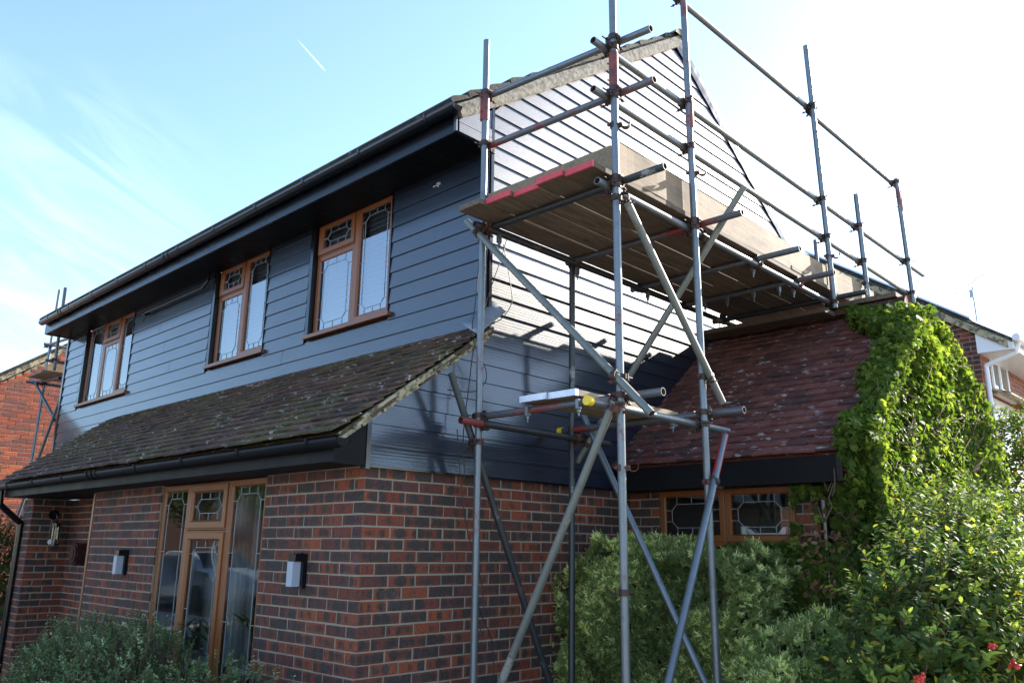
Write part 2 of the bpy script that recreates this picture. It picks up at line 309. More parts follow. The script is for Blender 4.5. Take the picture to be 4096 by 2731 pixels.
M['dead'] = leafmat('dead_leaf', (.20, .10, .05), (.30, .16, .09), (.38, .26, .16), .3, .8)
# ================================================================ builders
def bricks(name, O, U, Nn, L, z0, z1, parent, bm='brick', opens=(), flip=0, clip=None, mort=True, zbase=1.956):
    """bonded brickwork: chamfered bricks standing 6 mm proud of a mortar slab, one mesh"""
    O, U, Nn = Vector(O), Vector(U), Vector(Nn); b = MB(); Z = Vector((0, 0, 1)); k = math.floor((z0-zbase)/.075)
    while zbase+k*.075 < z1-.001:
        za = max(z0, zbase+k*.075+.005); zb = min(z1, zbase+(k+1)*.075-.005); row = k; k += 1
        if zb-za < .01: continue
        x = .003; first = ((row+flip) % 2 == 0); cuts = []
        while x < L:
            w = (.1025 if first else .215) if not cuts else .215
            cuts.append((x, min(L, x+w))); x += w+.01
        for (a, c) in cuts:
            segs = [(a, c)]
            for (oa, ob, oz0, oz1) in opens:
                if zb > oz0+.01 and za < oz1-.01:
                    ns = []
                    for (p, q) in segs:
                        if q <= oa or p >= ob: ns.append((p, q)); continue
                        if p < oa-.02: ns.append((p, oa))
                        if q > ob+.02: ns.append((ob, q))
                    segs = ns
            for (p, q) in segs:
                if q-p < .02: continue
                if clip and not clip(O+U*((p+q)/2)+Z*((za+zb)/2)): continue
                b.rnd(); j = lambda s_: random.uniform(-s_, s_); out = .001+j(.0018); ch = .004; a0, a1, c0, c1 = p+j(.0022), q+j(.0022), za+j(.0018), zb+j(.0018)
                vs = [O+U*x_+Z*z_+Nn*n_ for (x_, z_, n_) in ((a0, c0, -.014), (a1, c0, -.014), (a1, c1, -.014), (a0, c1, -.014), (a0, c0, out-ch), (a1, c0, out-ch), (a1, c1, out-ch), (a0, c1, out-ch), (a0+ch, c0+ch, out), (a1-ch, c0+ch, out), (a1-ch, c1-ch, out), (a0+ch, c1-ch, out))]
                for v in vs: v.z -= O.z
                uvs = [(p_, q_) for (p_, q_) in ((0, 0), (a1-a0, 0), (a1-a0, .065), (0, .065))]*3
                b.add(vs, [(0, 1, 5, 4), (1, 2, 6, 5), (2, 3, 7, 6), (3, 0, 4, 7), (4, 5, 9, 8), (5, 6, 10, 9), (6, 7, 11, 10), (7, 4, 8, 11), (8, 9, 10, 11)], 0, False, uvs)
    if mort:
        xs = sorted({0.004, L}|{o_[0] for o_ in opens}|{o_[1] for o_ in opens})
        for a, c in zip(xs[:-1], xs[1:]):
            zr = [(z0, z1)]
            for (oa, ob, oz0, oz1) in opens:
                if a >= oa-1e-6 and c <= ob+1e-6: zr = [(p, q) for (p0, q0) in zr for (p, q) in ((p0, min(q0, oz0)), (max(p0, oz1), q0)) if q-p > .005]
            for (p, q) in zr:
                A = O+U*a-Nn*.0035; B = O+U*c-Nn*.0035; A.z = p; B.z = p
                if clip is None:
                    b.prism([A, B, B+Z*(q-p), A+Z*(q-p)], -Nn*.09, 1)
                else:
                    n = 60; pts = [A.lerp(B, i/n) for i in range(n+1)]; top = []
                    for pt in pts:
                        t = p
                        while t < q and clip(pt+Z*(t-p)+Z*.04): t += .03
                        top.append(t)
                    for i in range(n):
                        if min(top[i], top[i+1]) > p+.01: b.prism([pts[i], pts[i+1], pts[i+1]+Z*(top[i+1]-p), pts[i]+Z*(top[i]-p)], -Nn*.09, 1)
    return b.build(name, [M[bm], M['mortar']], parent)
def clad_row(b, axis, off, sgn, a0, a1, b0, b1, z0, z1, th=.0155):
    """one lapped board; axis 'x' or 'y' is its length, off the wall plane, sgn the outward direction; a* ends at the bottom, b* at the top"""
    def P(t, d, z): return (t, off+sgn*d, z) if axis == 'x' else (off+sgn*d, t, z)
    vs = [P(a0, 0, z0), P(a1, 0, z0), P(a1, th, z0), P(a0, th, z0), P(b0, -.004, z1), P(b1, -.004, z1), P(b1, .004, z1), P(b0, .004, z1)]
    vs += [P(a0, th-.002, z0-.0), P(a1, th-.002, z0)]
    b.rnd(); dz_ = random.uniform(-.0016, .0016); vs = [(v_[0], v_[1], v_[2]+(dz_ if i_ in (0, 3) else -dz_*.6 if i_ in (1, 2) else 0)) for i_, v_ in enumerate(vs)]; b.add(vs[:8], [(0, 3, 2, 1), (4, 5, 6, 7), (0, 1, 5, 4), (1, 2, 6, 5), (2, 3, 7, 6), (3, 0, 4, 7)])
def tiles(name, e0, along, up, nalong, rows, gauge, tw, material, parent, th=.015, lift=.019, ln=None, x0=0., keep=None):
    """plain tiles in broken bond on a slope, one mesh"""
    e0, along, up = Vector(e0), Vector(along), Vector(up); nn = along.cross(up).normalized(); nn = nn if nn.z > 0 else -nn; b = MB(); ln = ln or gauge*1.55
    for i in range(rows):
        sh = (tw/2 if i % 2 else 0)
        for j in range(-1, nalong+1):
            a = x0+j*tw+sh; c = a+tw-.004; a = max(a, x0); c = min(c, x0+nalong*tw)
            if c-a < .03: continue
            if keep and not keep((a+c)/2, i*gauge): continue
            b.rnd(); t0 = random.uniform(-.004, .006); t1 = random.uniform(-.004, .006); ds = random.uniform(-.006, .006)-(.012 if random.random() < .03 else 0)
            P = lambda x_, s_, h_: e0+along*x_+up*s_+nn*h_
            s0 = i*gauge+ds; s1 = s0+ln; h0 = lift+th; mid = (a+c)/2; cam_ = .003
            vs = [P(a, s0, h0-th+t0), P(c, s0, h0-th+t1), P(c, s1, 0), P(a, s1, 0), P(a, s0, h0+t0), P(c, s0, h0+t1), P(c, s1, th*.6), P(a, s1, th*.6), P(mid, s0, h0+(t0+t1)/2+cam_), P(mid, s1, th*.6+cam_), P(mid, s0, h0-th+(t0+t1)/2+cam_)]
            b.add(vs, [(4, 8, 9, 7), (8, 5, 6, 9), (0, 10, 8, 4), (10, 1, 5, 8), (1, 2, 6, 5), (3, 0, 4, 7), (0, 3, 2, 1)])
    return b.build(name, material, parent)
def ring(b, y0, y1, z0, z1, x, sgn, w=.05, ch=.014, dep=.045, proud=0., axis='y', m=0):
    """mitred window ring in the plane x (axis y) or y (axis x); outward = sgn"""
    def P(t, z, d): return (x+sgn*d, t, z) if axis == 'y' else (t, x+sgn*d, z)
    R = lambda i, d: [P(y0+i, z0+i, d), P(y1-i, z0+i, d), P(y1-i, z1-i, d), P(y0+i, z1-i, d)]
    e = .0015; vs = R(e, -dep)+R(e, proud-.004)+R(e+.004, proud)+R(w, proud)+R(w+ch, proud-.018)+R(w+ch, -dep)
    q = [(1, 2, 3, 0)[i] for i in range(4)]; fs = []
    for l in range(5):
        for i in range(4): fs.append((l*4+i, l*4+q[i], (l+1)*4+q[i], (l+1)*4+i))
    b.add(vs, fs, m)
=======
**WHAT IS ASKED:** All of the data above should be quoted exactly, except for the pictures.

**REPLY TO THE TASK:**
Write part 2 of the bpy script that recreates this picture. It picks up at line 309. More parts follow. The script is for Blender 4.5. Take the picture to be 4096 by 2731 pixels.
M['dead'] = leafmat('dead_leaf', (.20, .10, .05), (.30, .16, .09), (.38, .26, .16), .3, .8)
# ================================================================ builders
def bricks(name, O, U, Nn, L, z0, z1, parent, bm='brick', opens=(), flip=0, clip=None, mort=True, zbase=1.956):
    """bonded brickwork: chamfered bricks standing 6 mm proud of a mortar slab, one mesh"""
    O, U, Nn = Vector(O), Vector(U), Vector(Nn); b = MB(); Z = Vector((0, 0, 1)); k = math.floor((z0-zbase)/.075)
    while zbase+k*.075 < z1-.001:
        za = max(z0, zbase+k*.075+.005); zb = min(z1, zbase+(k+1)*.075-.005); row = k; k += 1
        if zb-za < .01: continue
        x = .003; first = ((row+flip) % 2 == 0); cuts = []
        while x < L:
            w = (.1025 if first else .215) if not cuts else .215
            cuts.append((x, min(L, x+w))); x += w+.01
        for (a, c) in cuts:
            segs = [(a, c)]
            for (oa, ob, oz0, oz1) in opens:
                if zb > oz0+.01 and za < oz1-.01:
                    ns = []
                    for (p, q) in segs:
                        if q <= oa or p >= ob: ns.append((p, q)); continue
                        if p < oa-.02: ns.append((p, oa))
                        if q > ob+.02: ns.append((ob, q))
                    segs = ns
            for (p, q) in segs:
                if q-p < .02: continue
                if clip and not clip(O+U*((p+q)/2)+Z*((za+zb)/2)): continue
                b.rnd(); j = lambda s_: random.uniform(-s_, s_); out = .001+j(.0018); ch = .004; a0, a1, c0, c1 = p+j(.0022), q+j(.0022), za+j(.0018), zb+j(.0018)
                vs = [O+U*x_+Z*z_+Nn*n_ for (x_, z_, n_) in ((a0, c0, -.014), (a1, c0, -.014), (a1, c1, -.014), (a0, c1, -.014), (a0, c0, out-ch), (a1, c0, out-ch), (a1, c1, out-ch), (a0, c1, out-ch), (a0+ch, c0+ch, out), (a1-ch, c0+ch, out), (a1-ch, c1-ch, out), (a0+ch, c1-ch, out))]
                for v in vs: v.z -= O.z
                uvs = [(p_, q_) for (p_, q_) in ((0, 0), (a1-a0, 0), (a1-a0, .065), (0, .065))]*3
                b.add(vs, [(0, 1, 5, 4), (1, 2, 6, 5), (2, 3, 7, 6), (3, 0, 4, 7), (4, 5, 9, 8), (5, 6, 10, 9), (6, 7, 11, 10), (7, 4, 8, 11), (8, 9, 10, 11)], 0, False, uvs)
    if mort:
        xs = sorted({0.004, L}|{o_[0] for o_ in opens}|{o_[1] for o_ in opens})
        for a, c in zip(xs[:-1], xs[1:]):
            zr = [(z0, z1)]
            for (oa, ob, oz0, oz1) in opens:
                if a >= oa-1e-6 and c <= ob+1e-6: zr = [(p, q) for (p0, q0) in zr for (p, q) in ((p0, min(q0, oz0)), (max(p0, oz1), q0)) if q-p > .005]
            for (p, q) in zr:
                A = O+U*a-Nn*.0035; B = O+U*c-Nn*.0035; A.z = p; B.z = p
                if clip is None:
                    b.prism([A, B, B+Z*(q-p), A+Z*(q-p)], -Nn*.09, 1)
                else:
                    n = 60; pts = [A.lerp(B, i/n) for i in range(n+1)]; top = []
                    for pt in pts:
                        t = p
                        while t < q and clip(pt+Z*(t-p)+Z*.04): t += .03
                        top.append(t)
                    for i in range(n):
                        if min(top[i], top[i+1]) > p+.01: b.prism([pts[i], pts[i+1], pts[i+1]+Z*(top[i+1]-p), pts[i]+Z*(top[i]-p)], -Nn*.09, 1)
    return b.build(name, [M[bm], M['mortar']], parent)
def clad_row(b, axis, off, sgn, a0, a1, b0, b1, z0, z1, th=.0155):
    """one lapped board; axis 'x' or 'y' is its length, off the wall plane, sgn the outward direction; a* ends at the bottom, b* at the top"""
    def P(t, d, z): return (t, off+sgn*d, z) if axis == 'x' else (off+sgn*d, t, z)
    vs = [P(a0, 0, z0), P(a1, 0, z0), P(a1, th, z0), P(a0, th, z0), P(b0, -.004, z1), P(b1, -.004, z1), P(b1, .004, z1), P(b0, .004, z1)]
    vs += [P(a0, th-.002, z0-.0), P(a1, th-.002, z0)]
    b.rnd(); dz_ = random.uniform(-.0016, .0016); vs = [(v_[0], v_[1], v_[2]+(dz_ if i_ in (0, 3) else -dz_*.6 if i_ in (1, 2) else 0)) for i_, v_ in enumerate(vs)]; b.add(vs[:8], [(0, 3, 2, 1), (4, 5, 6, 7), (0, 1, 5, 4), (1, 2, 6, 5), (2, 3, 7, 6), (3, 0, 4, 7)])
def tiles(name, e0, along, up, nalong, rows, gauge, tw, material, parent, th=.015, lift=.019, ln=None, x0=0., keep=None):
    """plain tiles in broken bond on a slope, one mesh"""
    e0, along, up = Vector(e0), Vector(along), Vector(up); nn = along.cross(up).normalized(); nn = nn if nn.z > 0 else -nn; b = MB(); ln = ln or gauge*1.55
    for i in range(rows):
        sh = (tw/2 if i % 2 else 0)
        for j in range(-1, nalong+1):
            a = x0+j*tw+sh; c = a+tw-.004; a = max(a, x0); c = min(c, x0+nalong*tw)
            if c-a < .03: continue
            if keep and not keep((a+c)/2, i*gauge): continue
            b.rnd(); t0 = random.uniform(-.004, .006); t1 = random.uniform(-.004, .006); ds = random.uniform(-.006, .006)-(.012 if random.random() < .03 else 0)
            P = lambda x_, s_, h_: e0+along*x_+up*s_+nn*h_
            s0 = i*gauge+ds; s1 = s0+ln; h0 = lift+th; mid = (a+c)/2; cam_ = .003
            vs = [P(a, s0, h0-th+t0), P(c, s0, h0-th+t1), P(c, s1, 0), P(a, s1, 0), P(a, s0, h0+t0), P(c, s0, h0+t1), P(c, s1, th*.6), P(a, s1, th*.6), P(mid, s0, h0+(t0+t1)/2+cam_), P(mid, s1, th*.6+cam_), P(mid, s0, h0-th+(t0+t1)/2+cam_)]
            b.add(vs, [(4, 8, 9, 7), (8, 5, 6, 9), (0, 10, 8, 4), (10, 1, 5, 8), (1, 2, 6, 5), (3, 0, 4, 7), (0, 3, 2, 1)])
    return b.build(name, material, parent)
def ring(b, y0, y1, z0, z1, x, sgn, w=.05, ch=.014, dep=.045, proud=0., axis='y', m=0):
    """mitred window ring in the plane x (axis y) or y (axis x); outward = sgn"""
    def P(t, z, d): return (x+sgn*d, t, z) if axis == 'y' else (t, x+sgn*d, z)
    R = lambda i, d: [P(y0+i, z0+i, d), P(y1-i, z0+i, d), P(y1-i, z1-i, d), P(y0+i, z1-i, d)]
    e = .0015; vs = R(e, -dep)+R(e, proud-.004)+R(e+.004, proud)+R(w, proud)+R(w+ch, proud-.018)+R(w+ch, -dep)
    q = [(1, 2, 3, 0)[i] for i in range(4)]; fs = []
    for l in range(5):
        for i in range(4): fs.append((l*4+i, l*4+q[i], (l+1)*4+q[i], (l+1)*4+i))
    b.add(vs, fs, m)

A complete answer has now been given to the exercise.